Robotic Cable Insertion
A radical new approach to plugging in cables with industrial robots.
The Problem
Industrial robots don't move like humans do. They move between pre-determined coordinates with a level of repetitive accuracy that, somewhat counterintuitively, can be too good for the inaccurate reality in which we live. Something as simple as plugging in a cable is incredibly challenging for a robot, which will attempt to force its way through any slight misalignment between cable and socket, often damaging the parts.
It takes Alphabet's world-leading AI, DeepMind to solve the problem. Or does it?
The Project
Three coursemates and myself were working on the concept design of an automated testing system for a large electronics factory in Cheshire. The concept system required robotic insertion of cables, spawning two sub-projects: one coursemate investigated Computer Vision, while I looked at a novel technology called Active Compliance.
The factory had been attempting something similar in an assembly stage for many months with limited success, so the sub-projects had relevance outside of the concept system design.
Active Compliance
Compliance in robotics refers to flexibility or suppleness: it is an ability to adjust position or trajectory to external forces. A simple spring, for instance, provides passive compliance. Active Compliance refers to software solutions that mimic spring-damper behaviour in the joints of a robot. It is generally used in processes like sanding or polishing, to guide a robot arm over a workpiece while applying a constant force.
An Angled Approach
My idea was for the cable to approach the side of the socket at an angle, make contact with the surface, slide laterally into the socket, and attempt to push/twist its way in. The geometry of the angled contact would guide the cable into position, and, in theory, carefully controlled Active Compliance would allow the robot to adjust its position safely to the reaction forces.

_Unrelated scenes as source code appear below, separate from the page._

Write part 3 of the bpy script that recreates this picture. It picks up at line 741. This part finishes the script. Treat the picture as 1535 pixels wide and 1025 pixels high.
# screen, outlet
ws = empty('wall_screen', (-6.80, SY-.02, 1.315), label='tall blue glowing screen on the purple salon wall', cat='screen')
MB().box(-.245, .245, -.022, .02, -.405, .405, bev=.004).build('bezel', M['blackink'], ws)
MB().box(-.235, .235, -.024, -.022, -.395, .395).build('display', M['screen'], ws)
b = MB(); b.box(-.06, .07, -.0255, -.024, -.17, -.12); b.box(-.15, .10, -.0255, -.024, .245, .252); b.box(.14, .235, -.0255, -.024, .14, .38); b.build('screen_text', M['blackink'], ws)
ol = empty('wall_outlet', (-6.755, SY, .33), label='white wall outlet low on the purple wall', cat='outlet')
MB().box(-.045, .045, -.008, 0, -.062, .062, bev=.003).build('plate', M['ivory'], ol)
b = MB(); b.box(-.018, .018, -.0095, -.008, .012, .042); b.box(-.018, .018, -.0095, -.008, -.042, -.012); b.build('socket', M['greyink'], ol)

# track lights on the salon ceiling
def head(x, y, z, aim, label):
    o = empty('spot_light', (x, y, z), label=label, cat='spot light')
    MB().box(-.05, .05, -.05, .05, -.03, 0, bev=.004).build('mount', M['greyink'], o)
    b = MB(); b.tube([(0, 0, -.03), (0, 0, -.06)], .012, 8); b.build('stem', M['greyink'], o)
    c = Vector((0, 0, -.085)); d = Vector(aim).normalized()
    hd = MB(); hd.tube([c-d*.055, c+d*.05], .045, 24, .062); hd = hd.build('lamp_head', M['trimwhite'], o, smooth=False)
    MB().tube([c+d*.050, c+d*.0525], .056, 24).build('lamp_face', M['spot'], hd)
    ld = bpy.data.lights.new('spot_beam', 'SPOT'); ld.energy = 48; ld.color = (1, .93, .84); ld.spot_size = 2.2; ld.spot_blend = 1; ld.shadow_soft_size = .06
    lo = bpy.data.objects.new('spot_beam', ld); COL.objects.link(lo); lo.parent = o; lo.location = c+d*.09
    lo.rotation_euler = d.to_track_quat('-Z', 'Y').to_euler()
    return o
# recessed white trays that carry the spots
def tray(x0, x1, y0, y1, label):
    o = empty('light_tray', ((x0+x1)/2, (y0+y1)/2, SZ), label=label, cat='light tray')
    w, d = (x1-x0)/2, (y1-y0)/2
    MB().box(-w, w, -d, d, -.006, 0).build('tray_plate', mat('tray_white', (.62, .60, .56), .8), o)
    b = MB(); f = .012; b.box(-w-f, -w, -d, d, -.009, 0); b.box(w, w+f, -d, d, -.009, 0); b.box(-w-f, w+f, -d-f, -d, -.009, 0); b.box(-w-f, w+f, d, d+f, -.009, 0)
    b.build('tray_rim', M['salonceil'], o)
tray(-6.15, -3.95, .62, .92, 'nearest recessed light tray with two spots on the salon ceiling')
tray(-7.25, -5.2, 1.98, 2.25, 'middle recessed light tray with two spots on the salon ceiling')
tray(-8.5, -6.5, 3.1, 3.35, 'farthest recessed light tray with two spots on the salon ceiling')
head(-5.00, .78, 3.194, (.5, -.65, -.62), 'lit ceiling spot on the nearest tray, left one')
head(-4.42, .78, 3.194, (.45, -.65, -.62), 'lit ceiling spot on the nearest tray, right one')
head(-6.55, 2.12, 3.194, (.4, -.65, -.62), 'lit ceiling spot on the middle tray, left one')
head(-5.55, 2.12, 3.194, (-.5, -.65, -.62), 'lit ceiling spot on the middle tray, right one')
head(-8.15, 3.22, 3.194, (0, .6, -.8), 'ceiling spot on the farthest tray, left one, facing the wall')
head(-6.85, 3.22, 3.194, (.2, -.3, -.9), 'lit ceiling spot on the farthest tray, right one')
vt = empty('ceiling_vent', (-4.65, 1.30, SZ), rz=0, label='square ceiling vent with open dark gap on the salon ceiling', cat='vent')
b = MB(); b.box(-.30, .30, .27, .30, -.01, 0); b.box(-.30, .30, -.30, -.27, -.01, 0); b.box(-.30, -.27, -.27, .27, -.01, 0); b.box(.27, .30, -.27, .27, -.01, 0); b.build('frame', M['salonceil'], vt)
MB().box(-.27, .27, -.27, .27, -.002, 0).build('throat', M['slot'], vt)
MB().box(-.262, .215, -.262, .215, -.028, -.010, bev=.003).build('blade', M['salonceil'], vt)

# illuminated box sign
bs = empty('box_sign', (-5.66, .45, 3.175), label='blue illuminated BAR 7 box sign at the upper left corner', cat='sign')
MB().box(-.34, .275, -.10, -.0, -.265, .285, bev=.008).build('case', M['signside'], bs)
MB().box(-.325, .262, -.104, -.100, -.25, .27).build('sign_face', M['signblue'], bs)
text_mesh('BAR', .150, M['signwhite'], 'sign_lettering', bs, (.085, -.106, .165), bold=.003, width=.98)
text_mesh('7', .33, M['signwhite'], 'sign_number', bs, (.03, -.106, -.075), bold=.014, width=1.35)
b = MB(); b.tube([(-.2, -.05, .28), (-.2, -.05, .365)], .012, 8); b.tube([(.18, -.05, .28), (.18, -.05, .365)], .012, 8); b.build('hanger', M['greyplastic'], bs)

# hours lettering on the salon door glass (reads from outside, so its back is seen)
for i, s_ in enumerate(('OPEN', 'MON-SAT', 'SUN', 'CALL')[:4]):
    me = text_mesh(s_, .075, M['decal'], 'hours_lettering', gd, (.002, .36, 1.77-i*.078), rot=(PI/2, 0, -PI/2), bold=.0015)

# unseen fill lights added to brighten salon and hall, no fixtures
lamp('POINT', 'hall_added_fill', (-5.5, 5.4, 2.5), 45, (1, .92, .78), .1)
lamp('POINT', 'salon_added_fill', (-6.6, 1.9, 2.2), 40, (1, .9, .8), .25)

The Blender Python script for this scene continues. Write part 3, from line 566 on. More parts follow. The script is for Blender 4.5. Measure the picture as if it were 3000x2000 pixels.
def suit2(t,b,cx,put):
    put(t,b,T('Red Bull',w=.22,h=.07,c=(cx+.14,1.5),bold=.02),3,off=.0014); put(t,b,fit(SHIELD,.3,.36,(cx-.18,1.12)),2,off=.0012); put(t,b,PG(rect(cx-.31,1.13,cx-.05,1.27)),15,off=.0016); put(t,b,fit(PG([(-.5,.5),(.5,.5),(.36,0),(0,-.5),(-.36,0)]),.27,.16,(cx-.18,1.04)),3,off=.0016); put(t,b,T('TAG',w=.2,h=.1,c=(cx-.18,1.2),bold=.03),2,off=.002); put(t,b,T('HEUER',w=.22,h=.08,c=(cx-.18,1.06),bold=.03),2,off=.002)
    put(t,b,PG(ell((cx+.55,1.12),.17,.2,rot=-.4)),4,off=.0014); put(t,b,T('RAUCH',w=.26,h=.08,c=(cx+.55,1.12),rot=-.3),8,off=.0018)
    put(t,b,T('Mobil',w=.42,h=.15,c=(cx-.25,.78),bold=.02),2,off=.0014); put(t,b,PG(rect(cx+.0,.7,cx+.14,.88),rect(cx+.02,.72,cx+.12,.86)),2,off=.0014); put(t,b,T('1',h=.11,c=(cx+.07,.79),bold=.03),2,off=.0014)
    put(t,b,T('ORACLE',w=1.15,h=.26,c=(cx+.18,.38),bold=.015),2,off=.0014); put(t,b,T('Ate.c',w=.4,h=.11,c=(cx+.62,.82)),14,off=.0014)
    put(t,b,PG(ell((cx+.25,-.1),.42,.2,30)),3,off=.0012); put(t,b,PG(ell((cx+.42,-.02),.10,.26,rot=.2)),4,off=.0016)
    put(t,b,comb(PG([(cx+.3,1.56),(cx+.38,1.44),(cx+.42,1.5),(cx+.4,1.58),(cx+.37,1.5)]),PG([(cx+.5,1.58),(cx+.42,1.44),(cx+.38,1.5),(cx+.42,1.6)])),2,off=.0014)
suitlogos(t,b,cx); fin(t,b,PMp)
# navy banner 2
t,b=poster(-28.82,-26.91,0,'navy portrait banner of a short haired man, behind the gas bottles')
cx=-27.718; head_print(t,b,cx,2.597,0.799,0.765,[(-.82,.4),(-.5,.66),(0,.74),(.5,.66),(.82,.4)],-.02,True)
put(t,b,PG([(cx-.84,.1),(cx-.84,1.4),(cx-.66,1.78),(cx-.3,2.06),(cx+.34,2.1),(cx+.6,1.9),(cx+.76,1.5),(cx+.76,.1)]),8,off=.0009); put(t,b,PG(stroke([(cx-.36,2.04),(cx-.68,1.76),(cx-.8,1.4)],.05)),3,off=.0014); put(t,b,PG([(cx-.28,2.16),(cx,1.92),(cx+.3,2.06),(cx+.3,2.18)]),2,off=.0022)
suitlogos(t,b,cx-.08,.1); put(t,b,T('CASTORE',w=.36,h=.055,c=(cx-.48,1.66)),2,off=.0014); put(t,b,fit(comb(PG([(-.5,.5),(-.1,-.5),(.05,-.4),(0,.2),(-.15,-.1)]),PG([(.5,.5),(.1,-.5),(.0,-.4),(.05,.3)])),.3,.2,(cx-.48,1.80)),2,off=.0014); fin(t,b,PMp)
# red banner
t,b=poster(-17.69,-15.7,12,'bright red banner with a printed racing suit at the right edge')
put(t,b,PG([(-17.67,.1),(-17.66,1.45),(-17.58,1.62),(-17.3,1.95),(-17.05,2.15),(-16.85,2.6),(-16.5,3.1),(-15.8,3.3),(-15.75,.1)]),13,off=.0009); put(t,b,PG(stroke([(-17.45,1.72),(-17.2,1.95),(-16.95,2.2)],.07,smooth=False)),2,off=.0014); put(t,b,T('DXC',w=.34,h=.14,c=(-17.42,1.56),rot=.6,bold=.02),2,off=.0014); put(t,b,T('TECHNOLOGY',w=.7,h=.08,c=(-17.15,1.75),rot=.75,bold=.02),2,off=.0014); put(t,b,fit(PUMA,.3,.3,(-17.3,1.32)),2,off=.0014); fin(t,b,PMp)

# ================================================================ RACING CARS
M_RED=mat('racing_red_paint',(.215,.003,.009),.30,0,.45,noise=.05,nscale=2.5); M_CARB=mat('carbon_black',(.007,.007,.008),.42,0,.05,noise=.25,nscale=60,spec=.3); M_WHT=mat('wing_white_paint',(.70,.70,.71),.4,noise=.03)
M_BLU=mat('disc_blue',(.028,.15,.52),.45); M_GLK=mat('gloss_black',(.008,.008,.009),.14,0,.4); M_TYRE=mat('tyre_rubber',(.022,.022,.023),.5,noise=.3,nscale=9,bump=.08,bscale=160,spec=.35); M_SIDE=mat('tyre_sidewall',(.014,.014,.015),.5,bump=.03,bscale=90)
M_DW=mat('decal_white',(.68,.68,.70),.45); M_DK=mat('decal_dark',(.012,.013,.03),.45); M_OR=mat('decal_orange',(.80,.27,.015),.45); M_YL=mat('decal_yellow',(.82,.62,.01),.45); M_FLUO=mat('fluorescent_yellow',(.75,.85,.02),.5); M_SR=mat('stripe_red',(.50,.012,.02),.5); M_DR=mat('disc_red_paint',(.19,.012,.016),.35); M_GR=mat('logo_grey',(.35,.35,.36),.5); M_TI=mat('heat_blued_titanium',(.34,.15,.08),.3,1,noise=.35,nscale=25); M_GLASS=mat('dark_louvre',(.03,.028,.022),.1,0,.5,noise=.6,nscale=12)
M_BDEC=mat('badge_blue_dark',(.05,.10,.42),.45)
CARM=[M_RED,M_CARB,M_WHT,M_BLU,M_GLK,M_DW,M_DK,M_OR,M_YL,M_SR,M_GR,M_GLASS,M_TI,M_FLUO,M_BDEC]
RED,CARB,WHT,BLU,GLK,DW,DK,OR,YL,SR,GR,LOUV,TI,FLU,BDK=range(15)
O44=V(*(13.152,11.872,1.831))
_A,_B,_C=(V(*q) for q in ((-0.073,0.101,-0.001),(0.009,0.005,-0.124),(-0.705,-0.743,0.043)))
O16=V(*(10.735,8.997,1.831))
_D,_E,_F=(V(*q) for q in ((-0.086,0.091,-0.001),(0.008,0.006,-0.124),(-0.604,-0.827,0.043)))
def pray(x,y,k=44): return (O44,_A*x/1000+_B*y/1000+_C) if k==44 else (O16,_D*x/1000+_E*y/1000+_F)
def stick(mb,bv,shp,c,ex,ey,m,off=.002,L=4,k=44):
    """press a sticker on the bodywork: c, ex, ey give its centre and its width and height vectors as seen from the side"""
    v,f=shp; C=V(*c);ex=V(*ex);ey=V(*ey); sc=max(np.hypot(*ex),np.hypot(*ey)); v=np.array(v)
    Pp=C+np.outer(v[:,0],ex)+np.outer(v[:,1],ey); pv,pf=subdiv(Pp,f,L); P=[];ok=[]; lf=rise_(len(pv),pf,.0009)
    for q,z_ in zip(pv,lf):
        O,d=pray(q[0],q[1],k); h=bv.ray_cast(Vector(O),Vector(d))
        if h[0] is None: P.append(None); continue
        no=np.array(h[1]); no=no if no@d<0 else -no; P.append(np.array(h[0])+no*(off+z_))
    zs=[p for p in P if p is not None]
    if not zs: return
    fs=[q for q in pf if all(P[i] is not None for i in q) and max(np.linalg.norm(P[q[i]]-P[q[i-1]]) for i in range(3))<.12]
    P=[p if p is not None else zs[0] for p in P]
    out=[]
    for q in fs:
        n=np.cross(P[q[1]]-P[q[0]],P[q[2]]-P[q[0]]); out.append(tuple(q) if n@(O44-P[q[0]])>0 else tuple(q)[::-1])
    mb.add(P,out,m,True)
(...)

It would be almost like a human hand feeling its way in.
Force Mode
I prototyped the idea on an old UR-3 Cobot, making use of its Force Mode. While designed for sanding processes, the mode allowed variable compliance to be set about different axes. Universal Robot's easy-to-use user-interface was not designed for this level of complexity, so I programmed the robot in native URScript, the company's proprietary language with very poor publically-available documentation.
It is noted that although the project was a success, it would have much easier to solve if Design for Automation principles had been considered by the company from the very start.